お堀に到着したのだが「垣通し」の名前通りに柵の下からのびている大きな葉には花が見当たらない。あれれ、花期を過ぎてしまったか。気を取り直して改めて土手を覗き込んでみると、たくさんの花が見える。おお、これが「カキドオシ」の花か。

大きさはこのぐらい。全体の形は同じ「シソ科」の「ホトケノザ」や「ヒメオドリコソウ」を連想させるが花はずっと大きい。

見にくいとは思うが数百本の花がある。これだけあると見事である。

「カキドオシ」は古来より有名な薬草らしく、日本では「疳取草」、「連銭草」と呼ばれている。
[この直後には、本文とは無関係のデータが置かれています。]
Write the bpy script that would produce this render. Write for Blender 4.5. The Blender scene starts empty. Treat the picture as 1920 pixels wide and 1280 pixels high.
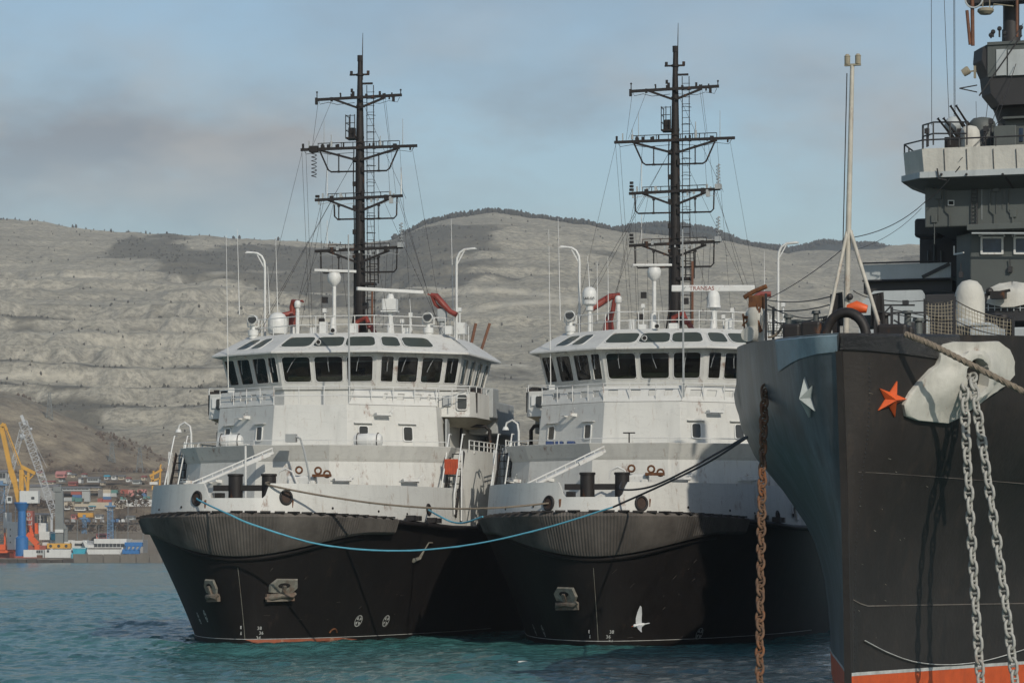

これが中国だと「活血丹」になる。いかにも効能があるような、とても漢方薬らしい名前だ。すぐにでも試したくなる。学名が日本のものとは違うが、中国にはもう一種「欧活血丹」というのがあり、学名からすると、こちらが日本と同じ植物のようである。

念願の花が見れて満足であったが、ちょっと大変な目にもあった。花を身近で撮影するためには腰の高さほどの柵を乗り越えなくてはならないが、それは大した障害ではない。純粋な好奇心が遵法精神を忘れさせてしまうというようなことは誰にでも起こりうると、自らを納得させればいいのである。後は運動能力の問題だけである。どうにか柵を乗り越えて写真を撮ってると、間の悪いことに小学生の一団が通りかかった。引率の先生がいるので、おそらく課外授業の一環だろう。

そいつらが、えー失礼、そのお子さんたちが横を通る際に「何してるんだろう」とか「なんかいるのか」とか、とにかく五月蝿い、またまた失礼、えー興味深々なのである。相手をするのは面倒なので聞こえないふりをしよう。こうした場合、花を観察するような素振りをすれば大人は自然と忖度(最近のはやり言葉だ)してくれるのだが、子供はそうはいかない。そのうち「どっから入ったんだろう」とか言い出した。根本的な問題に気付くとは、子供といえども侮れないのである。背を向けてしゃがんでいて本当に助かった。「柵を越えたんだよ」と良識ある大人は言えないのである。ところが不運は続くもので、小学生たちが信号待ちで立ち止まってしまったのである。もー早く移動してくれ。

ようやく騒がしい一団が過ぎ去った。やれやれと顔を上げると、なんと別のクラスの一団がこちらに迫っているではないか。まだ距離があるのでなんとかなる。撮影を切り上げ退散することにした。こんなに自由気ままで思ったことを口に出す子供達だが、大人になると忖度を身につけるのである。